Bence 2022’nin en iyi “ürün yerleştirme” aksiyonu:
“Pera Palas’ta Gece Yarısı” dizisi ile başarıldı… Çünkü hem otelin hem İstanbul’un hem de ülkemizin markasına sağladığı katma değer çok önemliydi. Bunun ilk sonuçlarını da gördük. Dizi gösterime Mart ayında girmişti. Seyahat ve rezervasyon sitesi Enuygun.com, Nisan ayında, Pera Palace Hotel’i aratanların bir aydan daha kısa süre içerisinde yüzde 5000 oranında arttığını açıklamıştı.
Bence 2022’nin en iyi “toplumsallık odaklı pazarlama” (cause-related marketing) çalışması:
Lila Group’un ağaç tohumlarını en ücra köşelere taşıyan Ecording ile yaptığı iş birliğiydi. Asıl önemlisi de firmanın çevre konusundaki faaliyetlerinde sağladığı istikrar. Maylo ve Sofia ürünlerini lanse ettiğinden bu yana “marka konumlandırması”nı çevre duyarlılığı ve doğa dostluğu eksenine odaklayan Lila, endüstriyel ormanlar, sinema sanatçımız ve ekolog Ediz Hun ile yürütülen “Sofia Ormanları Yok Etmez” kampanyasından sonra attığı bu adımla konuyu sahiplenmedeki “samimiyetini” de göstermiş oldu.

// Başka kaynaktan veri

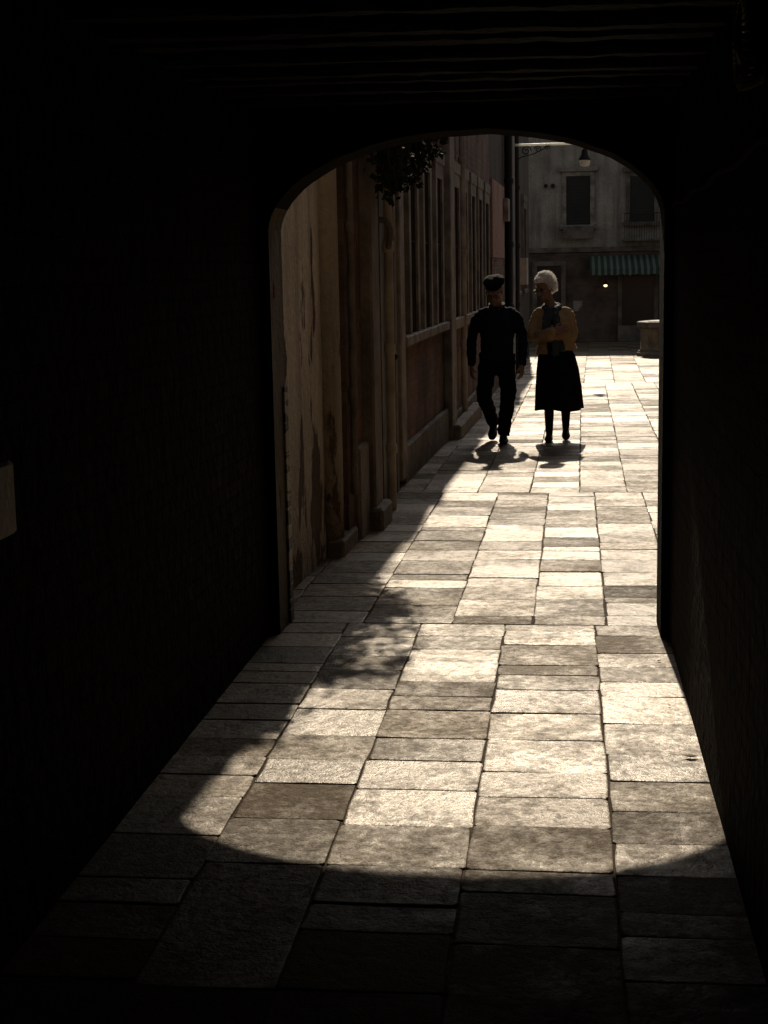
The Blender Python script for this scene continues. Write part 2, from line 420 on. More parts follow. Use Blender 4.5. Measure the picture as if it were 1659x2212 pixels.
cols1 = [-1.75, -1.40, -1.014, -.67, -.275, .139, .50, .8]
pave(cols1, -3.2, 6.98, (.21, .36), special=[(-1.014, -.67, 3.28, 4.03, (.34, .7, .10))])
cols2 = [-1.85, -1.36, -.947, -.525, -.146, .195, .55, .93, 1.3]
pave(cols2, 6.98, 11.5, (.24, .42), .006, special=[(.195, .55, 7.60, 7.92, (.16, .9, .08))])
x = -1.9; cols3 = [x]
while x < 2.6: x += R.uniform(.34, .44); cols3.append(x)
pave(cols3, 11.5, 24.0, (.26, .5), .012, tilt=.005)
x = -1.2; cols4 = [x]
while x < 14: x += R.uniform(.42, .62); cols4.append(x)
pave(cols4, 24.0, 40.5, (.32, .7), .02, tilt=.006)
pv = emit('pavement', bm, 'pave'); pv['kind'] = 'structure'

# ------------------------------------------------------------------ the passage the photographer stands in
AY0, AY1 = 6.74, 7.05
XL, XR = -1.297, .425
ACX, AHW, AZS, ARI = (XL + XR) / 2, (XR - XL) / 2, 1.83, .405
WL, WR = -1.343, .463
pb = thing('passage_building', 'dark covered passage with sooty brick walls, beamed ceiling and low stone arch at its end', 'passage', (ACX, 2.0, 0))
bm = bmesh.new()
N = 40; TOP = 5.0; BOT = -.3
def ap(i):
    th = PI - PI * i / N
    w = 1 + .018 * noise.noise(Vector((i * .55, 0, 0)))
    return ACX + AHW * math.cos(th) + .045 * math.sin(th), AZS + ARI * math.sin(th) * w
pts = [(XL, BOT), (XL, .6), (XL, 1.2)] + [ap(i) for i in range(N + 1)] + [(XR, 1.2), (XR, .6), (XR, BOT)]
fr = [bm.verts.new((x, AY0, z)) for x, z in pts]; bk = [bm.verts.new((x, AY1, z)) for x, z in pts]
for i in range(len(pts) - 1):
    f = bm.faces.new((fr[i], bk[i], bk[i + 1], fr[i + 1]))
    if 5 < i: f.material_index = 2  # crown and right jamb: arch stone darkened to stand for their shade
def plate(V, y, mi):
    lo_l = bm.verts.new((-5, y, BOT)); hi_l = bm.verts.new((-5, y, TOP)); lo_r = bm.verts.new((4, y, BOT)); hi_r = bm.verts.new((4, y, TOP))
    tops = [bm.verts.new((V[i].co.x, y, TOP)) for i in range(3, 4 + N)]
    fs = [bm.faces.new([lo_l, V[0], V[1], V[2], V[3], tops[0], hi_l])]
    for k in range(N): fs.append(bm.faces.new((V[3 + k], V[4 + k], tops[k + 1], tops[k])))
    fs.append(bm.faces.new([V[-1], lo_r, hi_r, tops[-1], V[-4], V[-3], V[-2]]))
    for f in fs: f.material_index = mi
plate(fr, AY0, 1); plate(bk, AY1, 0)  # inner face coloured near black to hold its backlit shade
bmesh.ops.recalc_face_normals(bm, faces=list(bm.faces))
me = bpy.data.meshes.new('arch_wall'); bm.to_mesh(me); bm.free()
mi_keep = [f.material_index for f in me.polygons]
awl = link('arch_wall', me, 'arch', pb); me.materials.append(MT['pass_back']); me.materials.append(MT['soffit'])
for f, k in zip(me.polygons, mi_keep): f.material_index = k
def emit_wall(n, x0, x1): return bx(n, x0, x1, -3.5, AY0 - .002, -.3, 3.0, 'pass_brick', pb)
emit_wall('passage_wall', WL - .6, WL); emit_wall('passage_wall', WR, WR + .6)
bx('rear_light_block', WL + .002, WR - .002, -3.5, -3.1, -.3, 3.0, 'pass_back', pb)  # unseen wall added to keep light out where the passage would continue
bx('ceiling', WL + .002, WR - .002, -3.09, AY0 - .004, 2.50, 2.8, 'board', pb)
yb = 6.55
while yb > -2.8:
    bm = bmesh.new()
    wv, zb = R.uniform(.10, .14), 2.335 + R.uniform(-.012, .012)
    nseg = 24; sk = R.uniform(.05, .075); rings = []
    for i in range(nseg + 1):
        u = i / nseg; x = WL + .003 + (WR - WL - .006) * u
        yy = yb + sk * (u - .5) * 2 * .9
        e = lambda s: R.uniform(-.006, .006)
        rings.append([bm.verts.new((x, yy - wv / 2 + e(0), zb + .018 + e(0))), bm.verts.new((x, yy - wv / 2 + .018 + e(0), zb + e(0) * .6)), bm.verts.new((x, yy + wv / 2 - .018 + e(0), zb + e(0) * .6)),
                      bm.verts.new((x, yy + wv / 2 + e(0), zb + .018 + e(0))), bm.verts.new((x, yy + wv / 2, 2.497)), bm.verts.new((x, yy - wv / 2, 2.497))])
    for i in range(nseg):
        for k in range(6): bm.faces.new((rings[i][k], rings[i][(k + 1) % 6], rings[i + 1][(k + 1) % 6], rings[i + 1][k]))
    bm.faces.new(rings[0]); bm.faces.new(rings[-1][::-1])
    emit('beam', bm, 'beam', pb)
    yb -= R.uniform(.30, .38)
bx('corner_guard', XL + .001, XL + .012, 6.96, 7.04, .0, 1.12, 'guard', pb, .003)
bx('sticker', XL + .001, XL + .004, 6.82, 6.87, 1.53, 1.59, 'pinkpaint', pb)
bx('window_sill', WL - .02, WL + .05, 2.2, 3.46, 1.045, 1.22, 'sill_pale', pb, .008)
bm = bmesh.new()
for k in range(8):
    y = 2.28 + k * .15
    tube(bm, [(WL + .025, y, 1.22), (WL + .025, y, 1.9)], .008, 6, sub=1)
    for sg in (-1, 1):
        tube(bm, [(WL + .025, y + sg * .005, 1.25), (WL + .025, y + sg * .05, 1.28), (WL + .025, y + sg * .05, 1.33), (WL + .025, y + sg * .02, 1.34)], .005, 5, sub=3)
for z in (1.245, 1.42, 1.85): tube(bm, [(WL + .025, 2.22, z), (WL + .025, 3.42, z)], .006, 6, sub=1)
emit('window_grille', bm, 'iron', pb)
bm = bmesh.new()
cp = [(WR - .008, 6.70 - .32 * k, 1.885 + .010 * math.sin(k * 2.3) + .004 * k) for k in range(11)]
tube(bm, cp, .010, 8, side=(0, 0, 1), sub=3); emit('conduit', bm, 'cable', pb, True)
lc = onX(1650, 78, WR)
rl = thing('bulkhead_lamp', 'round unlit lamp with ribbed rim high on the right passage wall', 'lamp', (WR, lc.y, lc.z))
bm = bmesh.new()
for k in range(36):
    th = 2 * PI * k / 36
    dy, dz = math.cos(th), math.sin(th)
    tube(bm, [(WR - .01, lc.y + dy * .105, lc.z + dz * .105), (WR - .05, lc.y + dy * .12, lc.z + dz * .12), (WR - .055, lc.y + dy * .09, lc.z + dz * .09)], .006, 5, side=(0, -dz, dy), sub=2)
emit('ribbed_rim', bm, 'zinc', rl)
bm = bmesh.new(); ell(bm, (WR - .02, lc.y, lc.z), (.05, .09, .09)); emit('lamp_glass', bm, 'glass', rl, True)
bm = bmesh.new(); tube(bm, [(WR - .001, lc.y, lc.z), (WR - .02, lc.y, lc.z)], .11, 28, side=(0, 1, 0), sub=1, cap=False); emit('back_plate', bm, 'iron', rl)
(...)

Bence 2022’nin en iyi “etkinlik yönetimi”:
Bu konuda iki özel gün öne çıktı. 1915 Çanakkale Köprüsü’nün açılışı ve ülkemizin ilk yerli otomobili Togg’un lansmanı. İlkinin 18 Mart Çanakkale Zaferi, ikincisinin de 29 Ekim Cumhuriyet Bayramı ile birleştirilerek düzenlenmesi ülkemizin attığı dev adımın ve sağlayacağı faydaların daha iyi anlaşılması için son derece doğru hamlelerdi.
Bence 2022’nin en iyi “konu yönetimi” çalışması:
TEMA Vakfı ve Doğuş Çay’ın 2016 yılında başlattıkları “Her Dem Toprak İçin” adlı projenin çıktılarının paylaşılmasıydı. Anlaşmayla toprak sağlığının korunması için örnek çay bahçeleri oluşturmuşlar. Sonuç: Çaydaki verim artışı yüzde 55’e ulaşmış. Ehil paydaşların bir araya gelmesiyle hem çevrenin hem de iş hedeflerinin sürdürülebilirliğine katkı sağlayabildiği güzel bir örnek ortaya koymuşlar.

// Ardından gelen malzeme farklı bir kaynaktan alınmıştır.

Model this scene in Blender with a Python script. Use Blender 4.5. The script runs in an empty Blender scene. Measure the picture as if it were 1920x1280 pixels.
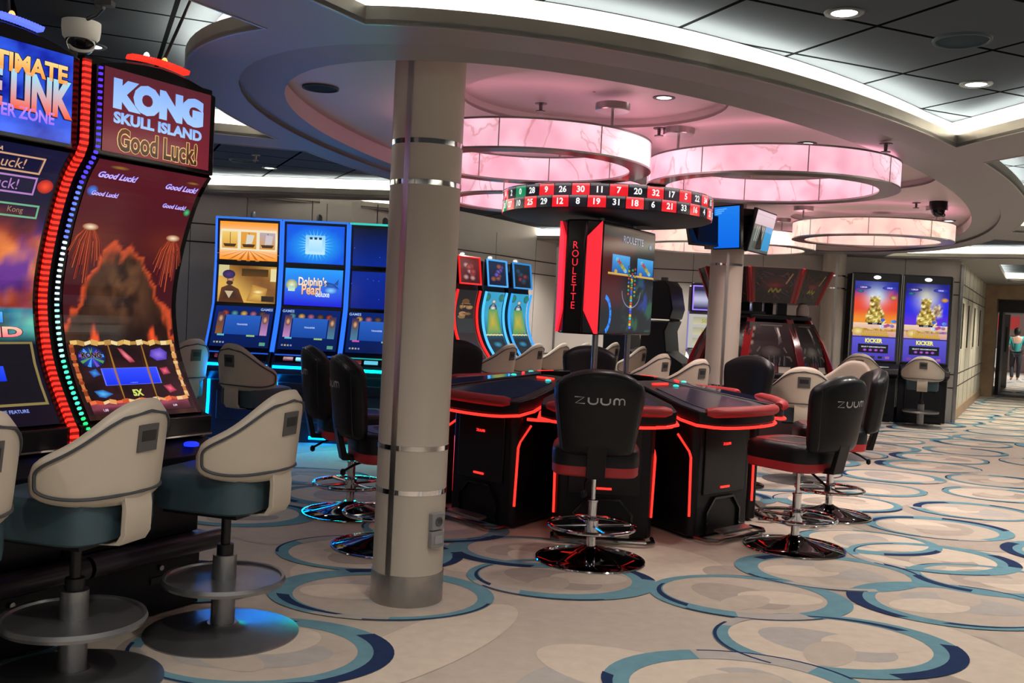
import bpy, bmesh, math, random
from mathutils import Vector, Matrix, noise as MN
import numpy as np
random.seed(7)
SC = bpy.context.scene
COL = SC.collection
PI = math.pi
# ------------------------------------------------------------------ camera
cd = bpy.data.cameras.new('camera'); cam = bpy.data.objects.new('camera', cd); COL.objects.link(cam)
cd.sensor_width = 36; cd.lens = 1850 / 1920 * 36; cd.clip_start = .05; cd.clip_end = 200
_p = -math.atan(60 / 1850.); _r = .05
_fw = Vector((0, math.cos(_p), math.sin(_p))); _x0 = Vector((1, 0, 0)); _y0 = _x0.cross(_fw)
_x = math.cos(_r) * _x0 + math.sin(_r) * _y0; _y = -math.sin(_r) * _x0 + math.cos(_r) * _y0
_m = Matrix((_x, _y, -_fw)).transposed().to_4x4(); _m.translation = Vector((0, 0, 1.5))
cam.matrix_world = _m
SC.camera = cam
# ------------------------------------------------------------------ world, exposure
W = bpy.data.worlds.new('world'); SC.world = W; W.use_nodes = True
W.node_tree.nodes['Background'].inputs[0].default_value = (.92, .95, 1, 1)
W.node_tree.nodes['Background'].inputs[1].default_value = .26
SC.view_settings.view_transform = 'Standard'; SC.view_settings.look = 'None'
SC.view_settings.exposure = 0.0; SC.view_settings.gamma = 1; SC.view_settings.use_curve_mapping = False
COVE = 17.0      # strength of the LED coves
SPOT = 62.0      # watts of one ceiling spot lamp
# ------------------------------------------------------------------ frames: the room's long axis runs 60.5 degrees from X
TH = math.radians(60.5)
E0 = Vector((2.08, 9.94, 0)); A1 = Vector((math.cos(TH), math.sin(TH), 0)); C1 = Vector((math.sin(TH), -math.cos(TH), 0))
def S(a, c, z=0): return E0 + A1 * a + C1 * c + Vector((0, 0, z))
ZS, ZR, ZT = 2.65, 2.77, 2.85   # soffit, pink recess, tiled ceiling
# spot lamps, for seen downlights and for added fill; most have no fitting
def spot(x, y, z, w=SPOT, col=(1, .93, .85), size=2.3, blend=.75, parent=None):
    l = bpy.data.lights.new('downlight_fill_lamp', 'SPOT'); l.energy = w; l.color = col; l.spot_size = size; l.spot_blend = blend
    l.shadow_soft_size = .06
    o = bpy.data.objects.new('downlight_fill_lamp', l); COL.objects.link(o); o.location = (x, y, z)
    return o
for x, y in [(.3, 3.2), (2.5, 3.2), (3.6, 4.3), (-.8, 2.1), (1.4, 2.1), (3.5, 6.5), (.3, 1), (2.5, 1), (-1.9, 1), (4.7, 5.4), (-.8, 0), (1.4, 0), (4.6, 7.6), (5.6, 9.4), (6.8, 11.6), (7.6, 13.8), (5.2, 14.6), (3.0, 14.6), (1.2, 14.2), (4.0, 6.9), (3.4, 5.4), (5.2, 11.0), (6.2, 9.0), (7.6, 11.4), (3.0, 8.2)]:
    spot(x, y, 2.82, SPOT * (1.35 if x > 2 else 1))  # unseen downlights carried on, plus spots added to brighten right and back
for x, y, w in [(1.0, 15.4, 110), (2.6, 15.7, 110), (4.4, 15.2, 120), (6.2, 14.4, 120), (-.3, 12.9, 95), (.8, 12.4, 85), (5.0, 13.2, 80)]: spot(x, y, 2.62 if x < 4 else 2.82, w)  # spots without fittings, added to brighten the far walls and machines
for x, y, w in [(2.3, 9.2, 70), (1.4, 8.6, 60), (3.2, 11.8, 90), (2.9, 9.9, 70), (4.6, 13.2, 70)]: spot(x, y, 2.75, w, (1, .80, .76))  # pinkish spots added to brighten what lies under the recess
# ------------------------------------------------------------------ colour + materials
def lin(h, k=1.0):
    if isinstance(h, str):
        h = h.lstrip('#'); h = [int(h[i:i + 2], 16) / 255 for i in (0, 2, 4)]
    return tuple(k * ((c / 12.92) if c <= .04045 else ((c + .055) / 1.055) ** 2.4) for c in h)
MATS = {}
def P(name, col, rough=.5, metal=0., emit=None, es=0., var=0., scale=8., spec=.5, bump=0., coat=0., trans=0.):
    if name in MATS: return MATS[name]
    m = bpy.data.materials.new(name); m.use_nodes = True; nt = m.node_tree; b = nt.nodes['Principled BSDF']
    c = lin(col) if isinstance(col, str) else col
    b.inputs['Base Color'].default_value = (*c, 1); b.inputs['Roughness'].default_value = rough; b.inputs['Metallic'].default_value = metal
    b.inputs['Specular IOR Level'].default_value = spec; b.inputs['Coat Weight'].default_value = coat
    b.inputs['Transmission Weight'].default_value = trans
    if emit is not None:
        e = lin(emit) if isinstance(emit, str) else emit
        b.inputs['Emission Color'].default_value = (*e, 1); b.inputs['Emission Strength'].default_value = es
    if var or bump:
        tc = nt.nodes.new('ShaderNodeTexCoord'); n = nt.nodes.new('ShaderNodeTexNoise'); n.inputs['Scale'].default_value = scale
        n.inputs['Detail'].default_value = 6
        nt.links.new(tc.outputs['Object'], n.inputs['Vector'])
        if var:
            r = nt.nodes.new('ShaderNodeMapRange'); r.inputs['To Min'].default_value = 1 - var; r.inputs['To Max'].default_value = 1 + var
            r.inputs['From Min'].default_value = .25; r.inputs['From Max'].default_value = .75
            nt.links.new(n.outputs['Fac'], r.inputs['Value'])
            mx = nt.nodes.new('ShaderNodeMix'); mx.data_type = 'RGBA'; mx.blend_type = 'MULTIPLY'; mx.inputs[0].default_value = 1
            mx.inputs[6].default_value = (*c, 1); nt.links.new(r.outputs['Result'], mx.inputs[7]); nt.links.new(mx.outputs[2], b.inputs['Base Color'])
        if bump:
            bp = nt.nodes.new('ShaderNodeBump'); bp.inputs['Strength'].default_value = bump; bp.inputs['Distance'].default_value = .01
            nt.links.new(n.outputs['Fac'], bp.inputs['Height']); nt.links.new(bp.outputs['Normal'], b.inputs['Normal'])
    MATS[name] = m
    return m
def LED(h, k=1.6): return P('led_%s_%d' % (h.strip('#'), k * 10), (.02, .02, .02), .3, emit=h, es=k)
def screen_mat():
    m = bpy.data.materials.new('screen_image'); m.use_nodes = True; nt = m.node_tree; b = nt.nodes['Principled BSDF']
    a = nt.nodes.new('ShaderNodeAttribute'); a.attribute_name = 'Col'
    b.inputs['Base Color'].default_value = (.004, .004, .005, 1); b.inputs['Roughness'].default_value = .12
    nt.links.new(a.outputs['Color'], b.inputs['Emission Color']); b.inputs['Emission Strength'].default_value = 1.0
    return m
SCREEN = screen_mat()
def print_mat():
    m = bpy.data.materials.new('printed_panel'); m.use_nodes = True; nt = m.node_tree; b = nt.nodes['Principled BSDF']
    a = nt.nodes.new('ShaderNodeAttribute'); a.attribute_name = 'Col'; b.inputs['Roughness'].default_value = .25
    nt.links.new(a.outputs['Color'], b.inputs['Base Color'])
    return m
PRINT = print_mat()
BLACK = P('black_plastic', (.009, .009, .011), .36, var=.15, scale=30, spec=.25)
GLOSSB = P('gloss_black', (.008, .008, .01), .12)
DARK = P('dark_grey_plastic', (.04, .042, .046), .4, var=.1, scale=20)
CHROME = P('chrome', (.72, .72, .74), .08, 1.0)
STEEL = P('brushed_steel', (.42, .41, .40), .32, 1.0, var=.12, scale=14)
GUN = P('gunmetal', (.34, .34, .345), .32, .85, var=.08, scale=12)
CREAM = P('cream_leather', (.60, .52, .415), .42, var=.05, scale=6, bump=.03)
CREAMP = P('piping_grey', (.06, .065, .075), .5, var=.1)
TEAL = P('teal_leather', (.045, .085, .105), .38, var=.12, scale=9, bump=.04)
BLKL = P('black_leather', (.009, .009, .0105), .38, var=.2, scale=12, bump=.05, spec=.28)
REDL = P('red_leather', (.48, .03, .034), .42, var=.1, scale=10, bump=.04)
REDG = P('red_gloss', (.28, .012, .016), .2, var=.1)
WHITE = P('white_paint', (.72, .70, .67), .5, var=.03)
WALLM = P('wall_panel', (.68, .63, .58), .45, var=.03, scale=2)
WALLC = P('wall_cream_panel', (.68, .63, .50), .45, var=.03, scale=2)
COLM = P('column_laminate', (.55, .49, .41), .38, var=.03, scale=3)
WOOD = P('light_wood', (.40, .27, .16), .45, var=.2, scale=5)
SOFF = P('soffit_paint', (.29, .275, .275), .5, var=.03, scale=1.5)
RECM = P('recess_paint', (.62, .50, .50), .5, var=.03, scale=1.5)
FASC = P('fascia_metal', (.36, .33, .28), .35, .5, var=.1, scale=3)
COVEM = P('cove_diffuser', (.8, .8, .76), .5, emit=(1, .93, .78), es=COVE)
LINE = P('joint_black', (.01, .01, .01), .4)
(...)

Bence 2022’nin en iyi “spor iletişimi”:
Türkiye Olimpiyat Milli takımı için yapıldı. Sporcuların ve heyetin giyim kuşamının Vakko tarafından tasarlanmasıyla başlanan “öncesi” iletişimi süreci sürekli canlı tutuldu ve olimpiyatların “sırası” ve “sonrası” nda da devam etti.

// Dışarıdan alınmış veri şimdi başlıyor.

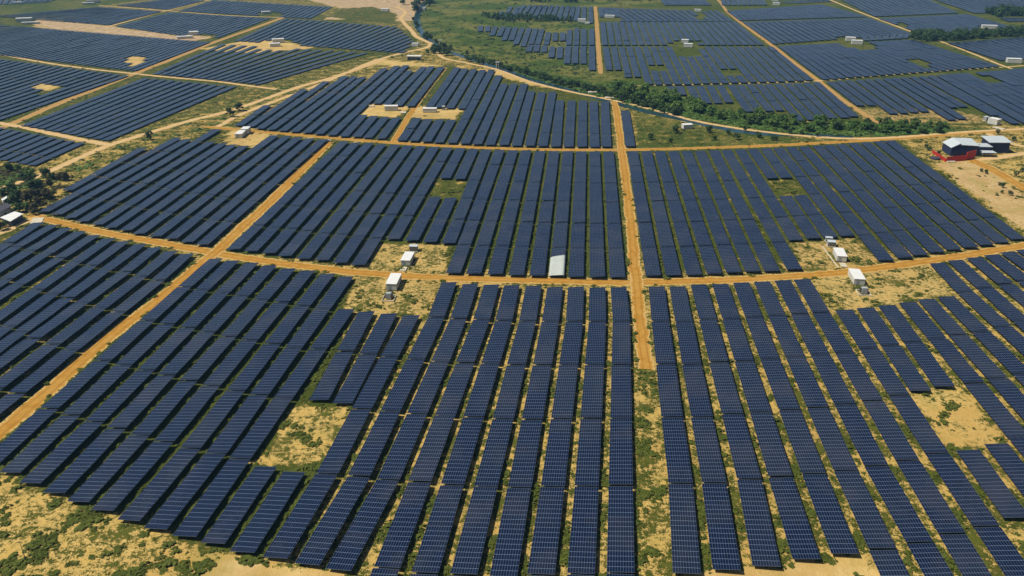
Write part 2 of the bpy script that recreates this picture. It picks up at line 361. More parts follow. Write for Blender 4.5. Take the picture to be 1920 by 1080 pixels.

2022’nin “bence”leri böyle… Gelelim 2023’ün “bence”lerine… Bir ilke kesinlikle değişmeyecek: Content is the king. Yani, içerik kraldır… Dijital ya da analog, influencer ya da doğrudan iletişim, marcom’un onlarca aracı hiç fark etmez… İçerik sağlam, doğru ve yaratıcı değilse istediğiniz kadar bağırın, istediğiniz aracı kullanın sonuç alamazsınız.
Bir başka eğilim ise analogun dijital karşısında direnişi… Sosyal medya, dijital haber platformları, influencer post’ları, güven telkin ederek satın alma davranışlarını değiştirme ve etkileme konusunda televizyonun eline su dökebilmiş değil… Hatta ufak bir sarsıntı yaşasa da TV yeniden yükselişte görünüyor.
Yükselişteki başka bir mecra da sektörel yayınlar ve dergicilik… Hedef kitleyi kusursuz bir şekilde “yakalamak” için en ucuz ve etkili yollardan biri… Üstelik derinlik bakımından diğer mecraların çok da üstündedir, yani katma değeri yüksek bir üretim biçimidir. Dijital reddedilemez elbette ama yanında böyle bir ağır abi de eksik edilmemeli. Hazırlığımızı yaptığımıza göre iç rahatlığıyla karşılayalım: Güle güle 2022, Hoş geldin 2023!